Eigentlich hatte ich beabsichtigt, einen "Offenen Brief an alle friedliebenden Palästinenser*innen" zu schreiben, in dem ich ihnen erklären wollte, warum Deutsche niemals wieder das Recht haben werden, Juden, Israelis, den Staat Israel, israelische Institutionen etc. zu kritisieren. Ich hielt das für notwendig, um zu erklären, warum deutsche Nahost-Politik gerade den Anschein erweckt, Würde, Leib und Leben palästinensischer Menschen seien weniger wert als israelischer Menschen.
Ich wollte erklären, was für ein seltsames Gefühl das ist, wenn man gewohnt ist, alles Mögliche - und oft auch Unmögliches - grundsätzlich im Diskurs zu zerblättern, in Bezug auf das deutsch-israelische Verhältnis in diesem Grundsatz aber eine Riesen-Lücke klafft, wie ein großes Schwarzes Loch im Zentrum einer Galaxie.

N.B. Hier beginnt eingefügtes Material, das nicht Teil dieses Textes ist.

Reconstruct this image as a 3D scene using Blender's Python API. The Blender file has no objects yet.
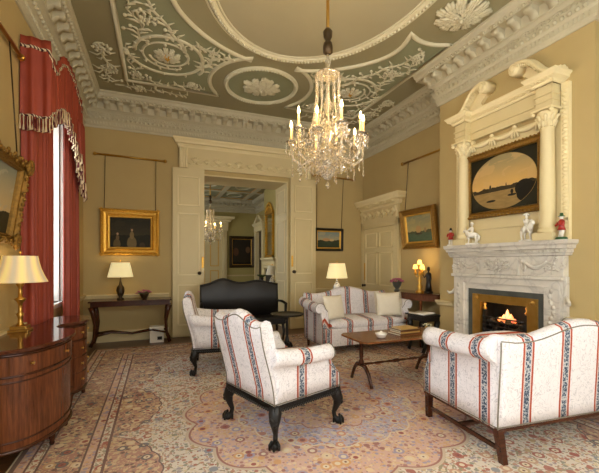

Ich wollte erklären, dass es, wie bei jedem anderen Staat auch, einige Punkte gibt, die mir an Israels Politik kritikwürdig erscheinen und dass die jüdische Religion, wie alle abrahamitischen Religionen, gewaltige ethische Probleme aufwirft ¹.
Und schließlich wollte ich erklären, dass wir Deutsche, die Nachfahren der Täter, dieses Recht auf Kritik ein für alle Mal und in alle Ewigkeit verspielt haben und dass das gut so ist!
Die alten weißen Männer, die an der Spitze des israelischen Staates und seiner Religion stehen, die, wie alle alten, weißen Männer an der Spitze eines jeden Staates und einer jeden Religion, kein Problem damit haben, hunderttausende von Menschenleben zu opfern, um ihren persönlichen Machterhalt zu sichern, werden anderswoher erleuchtet werden müssen. Ich bin raus. Wir Deutschen sind raus. Wir haben in diesem Fall kein Rederecht, und - ich wiederhole - das ist völlig gut und richtig so!
Am Ende des Offenen Briefes wollte ich die friedliebenden Palästinenser*innen meiner uneingeschränkten Solidarität und meines Mitgefühls versichern, ebenso die Jüdinnen und Juden. Da wäre mir schon was eingefallen, klarzumachen, dass alle Menschen gleich und Gewalt grundsätzlich Schwachsinn seien.
Egal.
Der Brief konnte nicht geschrieben werden. Das Gelände ist zu toxisch, geistig zu vermint, jede Seite fragt auf Meta-meta-meta-Ebene nur noch nach Motiven, Inhalte spielen überhaupt keine Rolle mehr. Hannah Arendt hat sowas als Merkmal von Faschismus identifiziert.
Es ist im Gaza-Krieg schlimmer, viel schlimmer als im Falle des Ukraine-Krieges. Wo ja auch schon der schlichte Wunsch nach Frieden Dich zum Putin-Befürworter stempelt.
¹Die sehr schwiemelige, undurchschaubare Kombination von Staat und Religion wäre auch so ein Kritikpunkt.)